[Information provided]

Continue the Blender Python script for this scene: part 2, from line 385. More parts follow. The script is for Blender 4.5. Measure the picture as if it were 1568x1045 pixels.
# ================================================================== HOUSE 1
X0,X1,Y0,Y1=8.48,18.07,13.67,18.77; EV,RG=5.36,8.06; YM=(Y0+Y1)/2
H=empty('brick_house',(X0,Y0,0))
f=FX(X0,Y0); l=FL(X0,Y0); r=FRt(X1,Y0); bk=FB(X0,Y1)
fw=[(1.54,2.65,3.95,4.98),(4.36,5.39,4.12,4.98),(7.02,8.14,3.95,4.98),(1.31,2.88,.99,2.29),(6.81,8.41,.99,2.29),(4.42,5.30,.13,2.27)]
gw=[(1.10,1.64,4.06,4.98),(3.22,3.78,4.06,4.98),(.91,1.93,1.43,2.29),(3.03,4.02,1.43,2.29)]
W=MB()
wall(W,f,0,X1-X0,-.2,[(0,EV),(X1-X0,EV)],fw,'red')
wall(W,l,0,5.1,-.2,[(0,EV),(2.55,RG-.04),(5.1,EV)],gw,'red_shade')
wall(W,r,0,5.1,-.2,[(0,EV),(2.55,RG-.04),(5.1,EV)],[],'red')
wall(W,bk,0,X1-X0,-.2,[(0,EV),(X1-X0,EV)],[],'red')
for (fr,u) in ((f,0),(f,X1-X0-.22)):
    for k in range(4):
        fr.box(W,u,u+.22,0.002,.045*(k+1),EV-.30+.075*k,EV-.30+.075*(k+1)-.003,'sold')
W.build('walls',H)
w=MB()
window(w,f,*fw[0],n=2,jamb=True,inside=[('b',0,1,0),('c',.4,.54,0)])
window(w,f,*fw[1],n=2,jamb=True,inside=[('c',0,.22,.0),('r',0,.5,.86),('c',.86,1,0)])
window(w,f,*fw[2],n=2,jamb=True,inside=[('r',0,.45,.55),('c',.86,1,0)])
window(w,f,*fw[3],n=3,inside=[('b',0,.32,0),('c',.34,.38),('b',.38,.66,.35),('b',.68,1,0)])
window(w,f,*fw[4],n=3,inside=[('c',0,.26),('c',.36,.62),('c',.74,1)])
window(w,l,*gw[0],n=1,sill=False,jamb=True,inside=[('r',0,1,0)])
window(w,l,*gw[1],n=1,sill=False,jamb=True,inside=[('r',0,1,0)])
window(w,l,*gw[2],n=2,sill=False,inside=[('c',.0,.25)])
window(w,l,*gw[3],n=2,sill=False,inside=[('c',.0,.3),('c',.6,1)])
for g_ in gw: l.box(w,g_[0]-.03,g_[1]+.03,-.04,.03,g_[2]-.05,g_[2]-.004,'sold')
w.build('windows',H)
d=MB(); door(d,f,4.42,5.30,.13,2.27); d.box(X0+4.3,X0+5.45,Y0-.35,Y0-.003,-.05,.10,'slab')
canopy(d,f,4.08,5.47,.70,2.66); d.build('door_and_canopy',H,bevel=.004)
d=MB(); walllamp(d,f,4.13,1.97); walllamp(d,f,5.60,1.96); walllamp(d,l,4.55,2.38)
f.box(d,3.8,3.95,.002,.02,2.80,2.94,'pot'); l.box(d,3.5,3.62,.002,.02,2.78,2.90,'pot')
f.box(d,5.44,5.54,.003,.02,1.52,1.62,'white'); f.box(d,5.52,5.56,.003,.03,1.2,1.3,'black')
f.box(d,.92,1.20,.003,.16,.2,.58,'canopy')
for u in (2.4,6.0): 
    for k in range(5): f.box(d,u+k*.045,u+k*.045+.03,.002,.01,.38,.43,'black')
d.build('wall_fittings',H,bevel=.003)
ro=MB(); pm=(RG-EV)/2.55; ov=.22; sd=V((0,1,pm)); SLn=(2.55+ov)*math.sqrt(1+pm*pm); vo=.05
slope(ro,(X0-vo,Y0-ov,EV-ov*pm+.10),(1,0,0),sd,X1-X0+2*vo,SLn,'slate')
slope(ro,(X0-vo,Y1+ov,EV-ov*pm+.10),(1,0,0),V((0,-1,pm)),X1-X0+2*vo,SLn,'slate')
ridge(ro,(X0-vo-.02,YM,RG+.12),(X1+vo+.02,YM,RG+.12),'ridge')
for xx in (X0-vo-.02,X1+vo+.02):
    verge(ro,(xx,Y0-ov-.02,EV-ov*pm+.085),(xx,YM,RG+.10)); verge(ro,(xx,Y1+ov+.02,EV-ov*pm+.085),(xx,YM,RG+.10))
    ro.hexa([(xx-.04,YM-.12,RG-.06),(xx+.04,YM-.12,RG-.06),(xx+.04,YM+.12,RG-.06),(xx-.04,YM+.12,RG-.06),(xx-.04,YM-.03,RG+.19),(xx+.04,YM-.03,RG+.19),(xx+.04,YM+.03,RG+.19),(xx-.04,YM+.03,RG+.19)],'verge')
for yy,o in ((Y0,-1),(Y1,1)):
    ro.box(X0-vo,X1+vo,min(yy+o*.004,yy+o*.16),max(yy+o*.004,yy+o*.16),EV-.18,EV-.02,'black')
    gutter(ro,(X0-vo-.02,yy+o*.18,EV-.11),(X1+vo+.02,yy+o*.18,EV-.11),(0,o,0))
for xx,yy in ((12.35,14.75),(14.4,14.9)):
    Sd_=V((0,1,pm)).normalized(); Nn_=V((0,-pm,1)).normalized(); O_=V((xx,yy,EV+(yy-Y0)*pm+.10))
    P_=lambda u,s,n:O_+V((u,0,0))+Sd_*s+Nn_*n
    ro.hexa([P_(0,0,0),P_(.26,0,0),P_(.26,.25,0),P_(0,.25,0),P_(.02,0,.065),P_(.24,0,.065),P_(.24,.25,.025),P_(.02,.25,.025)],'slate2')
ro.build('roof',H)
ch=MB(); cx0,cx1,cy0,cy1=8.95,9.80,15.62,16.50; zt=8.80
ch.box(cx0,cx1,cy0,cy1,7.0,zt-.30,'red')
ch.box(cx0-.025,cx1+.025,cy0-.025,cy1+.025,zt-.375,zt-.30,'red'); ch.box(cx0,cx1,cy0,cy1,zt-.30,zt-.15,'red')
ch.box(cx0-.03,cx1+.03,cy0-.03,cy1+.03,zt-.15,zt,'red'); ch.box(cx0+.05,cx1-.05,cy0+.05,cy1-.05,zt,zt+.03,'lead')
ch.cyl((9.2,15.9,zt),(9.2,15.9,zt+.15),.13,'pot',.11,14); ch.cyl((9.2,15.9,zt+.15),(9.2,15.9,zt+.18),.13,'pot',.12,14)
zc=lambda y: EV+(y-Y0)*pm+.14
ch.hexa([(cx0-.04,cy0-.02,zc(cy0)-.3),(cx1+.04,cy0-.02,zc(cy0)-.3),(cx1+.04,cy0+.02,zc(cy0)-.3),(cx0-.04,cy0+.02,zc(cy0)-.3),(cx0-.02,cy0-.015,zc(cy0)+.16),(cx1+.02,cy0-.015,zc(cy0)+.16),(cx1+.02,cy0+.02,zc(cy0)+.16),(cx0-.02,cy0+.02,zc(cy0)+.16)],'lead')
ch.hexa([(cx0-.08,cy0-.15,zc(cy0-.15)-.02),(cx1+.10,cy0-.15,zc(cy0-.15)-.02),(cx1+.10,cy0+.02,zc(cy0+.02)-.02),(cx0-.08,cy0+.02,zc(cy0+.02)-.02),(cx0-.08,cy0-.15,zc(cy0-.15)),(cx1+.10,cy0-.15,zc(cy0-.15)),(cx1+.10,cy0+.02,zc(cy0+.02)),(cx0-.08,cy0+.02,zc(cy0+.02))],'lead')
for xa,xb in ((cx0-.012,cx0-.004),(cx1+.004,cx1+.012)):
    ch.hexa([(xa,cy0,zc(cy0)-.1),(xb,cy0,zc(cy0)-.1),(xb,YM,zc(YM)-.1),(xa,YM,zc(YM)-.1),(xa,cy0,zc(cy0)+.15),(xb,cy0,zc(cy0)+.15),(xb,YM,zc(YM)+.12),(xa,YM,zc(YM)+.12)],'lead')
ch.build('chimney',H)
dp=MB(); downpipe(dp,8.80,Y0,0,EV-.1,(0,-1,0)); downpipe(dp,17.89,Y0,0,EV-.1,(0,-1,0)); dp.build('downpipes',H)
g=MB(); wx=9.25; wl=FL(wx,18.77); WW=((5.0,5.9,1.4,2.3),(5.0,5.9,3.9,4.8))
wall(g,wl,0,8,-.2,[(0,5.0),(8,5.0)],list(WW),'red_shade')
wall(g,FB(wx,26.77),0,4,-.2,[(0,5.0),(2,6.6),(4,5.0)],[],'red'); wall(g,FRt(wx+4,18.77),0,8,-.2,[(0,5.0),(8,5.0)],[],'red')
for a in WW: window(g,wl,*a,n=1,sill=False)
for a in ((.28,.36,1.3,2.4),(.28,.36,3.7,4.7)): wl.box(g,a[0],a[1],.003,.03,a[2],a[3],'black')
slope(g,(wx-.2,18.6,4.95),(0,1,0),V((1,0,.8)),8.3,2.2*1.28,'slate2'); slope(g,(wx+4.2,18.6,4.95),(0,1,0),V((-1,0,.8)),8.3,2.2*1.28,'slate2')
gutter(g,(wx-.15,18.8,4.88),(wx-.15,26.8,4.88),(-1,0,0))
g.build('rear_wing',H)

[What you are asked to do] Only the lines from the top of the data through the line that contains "wall(W,f,0,X1-X0,-.2,[(0,EV),(X1-X0,EV)],fw,'red')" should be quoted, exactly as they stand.

[Correct result]
Continue the Blender Python script for this scene: part 2, from line 385. More parts follow. The script is for Blender 4.5. Measure the picture as if it were 1568x1045 pixels.
# ================================================================== HOUSE 1
X0,X1,Y0,Y1=8.48,18.07,13.67,18.77; EV,RG=5.36,8.06; YM=(Y0+Y1)/2
H=empty('brick_house',(X0,Y0,0))
f=FX(X0,Y0); l=FL(X0,Y0); r=FRt(X1,Y0); bk=FB(X0,Y1)
fw=[(1.54,2.65,3.95,4.98),(4.36,5.39,4.12,4.98),(7.02,8.14,3.95,4.98),(1.31,2.88,.99,2.29),(6.81,8.41,.99,2.29),(4.42,5.30,.13,2.27)]
gw=[(1.10,1.64,4.06,4.98),(3.22,3.78,4.06,4.98),(.91,1.93,1.43,2.29),(3.03,4.02,1.43,2.29)]
W=MB()
wall(W,f,0,X1-X0,-.2,[(0,EV),(X1-X0,EV)],fw,'red')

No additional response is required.